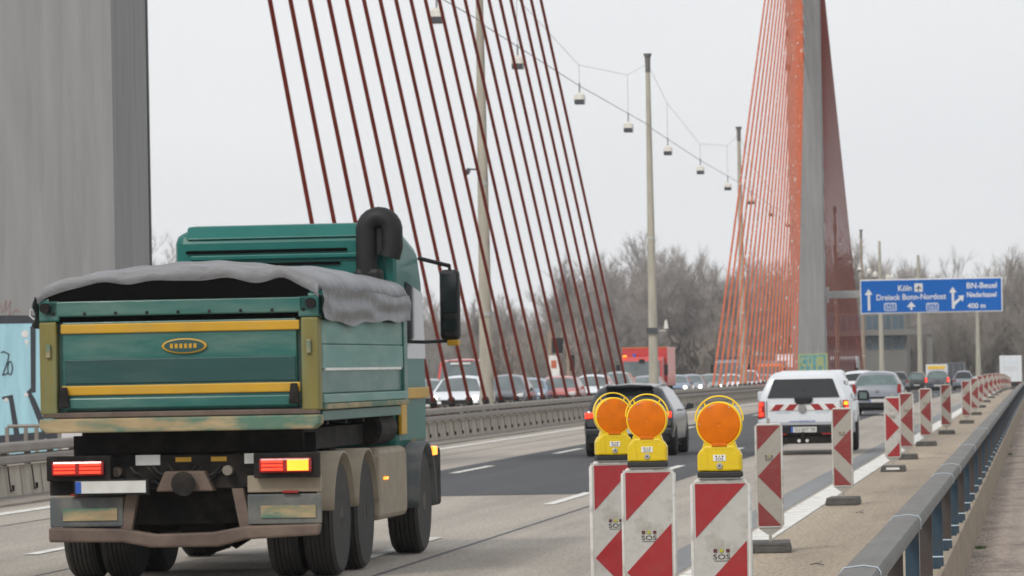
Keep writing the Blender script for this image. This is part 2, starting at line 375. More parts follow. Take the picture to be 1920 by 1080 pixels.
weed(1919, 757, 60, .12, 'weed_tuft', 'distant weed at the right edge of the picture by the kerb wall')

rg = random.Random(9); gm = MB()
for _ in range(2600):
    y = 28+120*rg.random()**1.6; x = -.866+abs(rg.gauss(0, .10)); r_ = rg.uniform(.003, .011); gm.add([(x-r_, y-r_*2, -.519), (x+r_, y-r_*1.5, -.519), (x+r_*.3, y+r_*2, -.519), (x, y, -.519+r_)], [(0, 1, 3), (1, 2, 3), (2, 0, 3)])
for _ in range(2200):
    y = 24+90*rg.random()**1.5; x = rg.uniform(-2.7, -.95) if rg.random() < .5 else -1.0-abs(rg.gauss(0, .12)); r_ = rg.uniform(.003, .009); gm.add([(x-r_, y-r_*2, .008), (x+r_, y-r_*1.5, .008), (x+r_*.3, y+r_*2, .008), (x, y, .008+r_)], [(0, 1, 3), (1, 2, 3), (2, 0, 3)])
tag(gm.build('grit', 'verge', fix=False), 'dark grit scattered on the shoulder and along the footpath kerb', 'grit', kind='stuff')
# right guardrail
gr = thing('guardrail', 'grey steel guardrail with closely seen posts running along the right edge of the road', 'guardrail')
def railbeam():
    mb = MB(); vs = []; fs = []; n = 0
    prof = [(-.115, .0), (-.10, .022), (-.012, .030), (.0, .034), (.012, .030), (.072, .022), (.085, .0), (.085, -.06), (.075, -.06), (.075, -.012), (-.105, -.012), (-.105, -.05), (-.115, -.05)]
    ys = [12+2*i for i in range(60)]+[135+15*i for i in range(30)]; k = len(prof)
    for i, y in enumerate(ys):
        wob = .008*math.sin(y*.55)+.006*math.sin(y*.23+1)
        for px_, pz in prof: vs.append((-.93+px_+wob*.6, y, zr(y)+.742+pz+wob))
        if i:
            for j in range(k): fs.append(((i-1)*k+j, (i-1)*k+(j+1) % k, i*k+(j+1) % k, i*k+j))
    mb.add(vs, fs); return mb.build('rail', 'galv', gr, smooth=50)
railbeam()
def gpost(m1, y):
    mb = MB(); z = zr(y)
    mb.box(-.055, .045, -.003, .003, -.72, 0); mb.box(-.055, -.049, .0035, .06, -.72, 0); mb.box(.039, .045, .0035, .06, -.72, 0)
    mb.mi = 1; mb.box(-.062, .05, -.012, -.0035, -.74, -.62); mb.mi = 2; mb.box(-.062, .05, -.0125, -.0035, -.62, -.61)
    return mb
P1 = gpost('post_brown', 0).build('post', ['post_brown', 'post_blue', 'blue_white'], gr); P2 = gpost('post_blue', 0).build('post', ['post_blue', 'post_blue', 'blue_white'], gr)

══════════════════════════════

WHAT IS ASKED | Return the listing above unchanged, apart from dropping its pictures.

COMPLETE ANSWER |
Keep writing the Blender script for this image. This is part 2, starting at line 375. More parts follow. Take the picture to be 1920 by 1080 pixels.
weed(1919, 757, 60, .12, 'weed_tuft', 'distant weed at the right edge of the picture by the kerb wall')

rg = random.Random(9); gm = MB()
for _ in range(2600):
    y = 28+120*rg.random()**1.6; x = -.866+abs(rg.gauss(0, .10)); r_ = rg.uniform(.003, .011); gm.add([(x-r_, y-r_*2, -.519), (x+r_, y-r_*1.5, -.519), (x+r_*.3, y+r_*2, -.519), (x, y, -.519+r_)], [(0, 1, 3), (1, 2, 3), (2, 0, 3)])
for _ in range(2200):
    y = 24+90*rg.random()**1.5; x = rg.uniform(-2.7, -.95) if rg.random() < .5 else -1.0-abs(rg.gauss(0, .12)); r_ = rg.uniform(.003, .009); gm.add([(x-r_, y-r_*2, .008), (x+r_, y-r_*1.5, .008), (x+r_*.3, y+r_*2, .008), (x, y, .008+r_)], [(0, 1, 3), (1, 2, 3), (2, 0, 3)])
tag(gm.build('grit', 'verge', fix=False), 'dark grit scattered on the shoulder and along the footpath kerb', 'grit', kind='stuff')
# right guardrail
gr = thing('guardrail', 'grey steel guardrail with closely seen posts running along the right edge of the road', 'guardrail')
def railbeam():
    mb = MB(); vs = []; fs = []; n = 0
    prof = [(-.115, .0), (-.10, .022), (-.012, .030), (.0, .034), (.012, .030), (.072, .022), (.085, .0), (.085, -.06), (.075, -.06), (.075, -.012), (-.105, -.012), (-.105, -.05), (-.115, -.05)]
    ys = [12+2*i for i in range(60)]+[135+15*i for i in range(30)]; k = len(prof)
    for i, y in enumerate(ys):
        wob = .008*math.sin(y*.55)+.006*math.sin(y*.23+1)
        for px_, pz in prof: vs.append((-.93+px_+wob*.6, y, zr(y)+.742+pz+wob))
        if i:
            for j in range(k): fs.append(((i-1)*k+j, (i-1)*k+(j+1) % k, i*k+(j+1) % k, i*k+j))
    mb.add(vs, fs); return mb.build('rail', 'galv', gr, smooth=50)
railbeam()
def gpost(m1, y):
    mb = MB(); z = zr(y)
    mb.box(-.055, .045, -.003, .003, -.72, 0); mb.box(-.055, -.049, .0035, .06, -.72, 0); mb.box(.039, .045, .0035, .06, -.72, 0)
    mb.mi = 1; mb.box(-.062, .05, -.012, -.0035, -.74, -.62); mb.mi = 2; mb.box(-.062, .05, -.0125, -.0035, -.62, -.61)
    return mb
P1 = gpost('post_brown', 0).build('post', ['post_brown', 'post_blue', 'blue_white'], gr); P2 = gpost('post_blue', 0).build('post', ['post_blue', 'post_blue', 'blue_white'], gr)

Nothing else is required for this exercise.